I've long maintained that teaching compiler construction in a one semester
course is doomed to fail. The kids simply can't learn fast enough. IMHO, the
best way to teach compiler construction is to require a machine organization
and architecture course, and an assembly language programming course as
prerequisites. Then have compiler construction split across two semesters or
3 quarters, depending on your school. And instead of having the kids write
their own from scratch, something they'll probably never do in their
industrial careers, have them pick up something like gcc, study it, and
modify it. Retarget it to a new machine. Add syntax. Go through and
understand how it does error recovery, and try to improve on it. Yes, you
can teach them to use flex and bison along the way, but this approach will
be closer to real life, and over a year's time, working in teams, they'll
learn enough about compilation to actually be useful. Just my opinion...
Mike


"Albert Hofkamp" <hat@se-126.se.wtb.tue.nl> wrote in message
> > Well, it seems like one obvious problem with this is that each
> > phase uses as input, the output of the previous phase. And what
> > that output is, both its format/syntax, and its deeper semantics, are
> > things a compiler course student won't already know. And explaining
> > that will considerably overlap just studying the previous phase.
> >
> > Andy Gill wrote:
> >> Has anyone ever taught compilers backwards? How did it work out? ...
>
> I don't have any experience teaching compiler construction, but an
> alternative approach could be top-down, ie start with a simple
> search/replace problem, then increase the gap. As the gap becomes
> bigger, the need for a structured approach to the translation becomes
> apparent.

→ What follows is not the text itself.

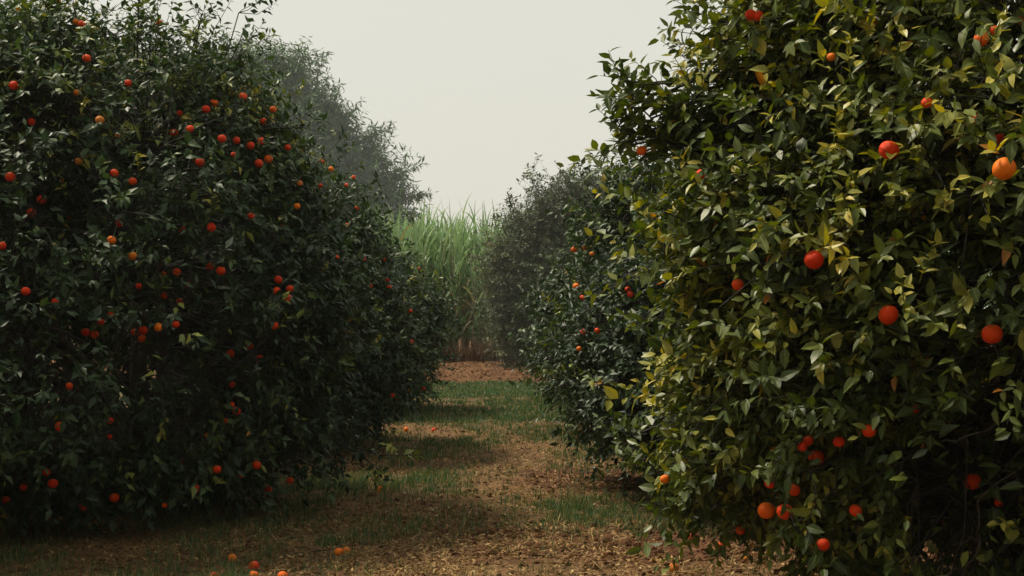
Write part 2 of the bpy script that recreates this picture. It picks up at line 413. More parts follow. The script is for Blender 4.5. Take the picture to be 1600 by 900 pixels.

What at least would become clear is that 'translating code'
> is not only 'real' compilers, translation happens in many forms.
>
> For example (in an assembly-like language):
>
> - have variables with a name (search/replace name to address-value)
> - have loop statements (you need local labels to jump to)
> - have expressions (a tree structure is needed(?))
> etc
>
> This can be seen as working backwards because you keep the target
> language constant, but the problems (like above) are not really
> related (as in the second problem can be solved by re-using the
> solution to the first problem) at first sight.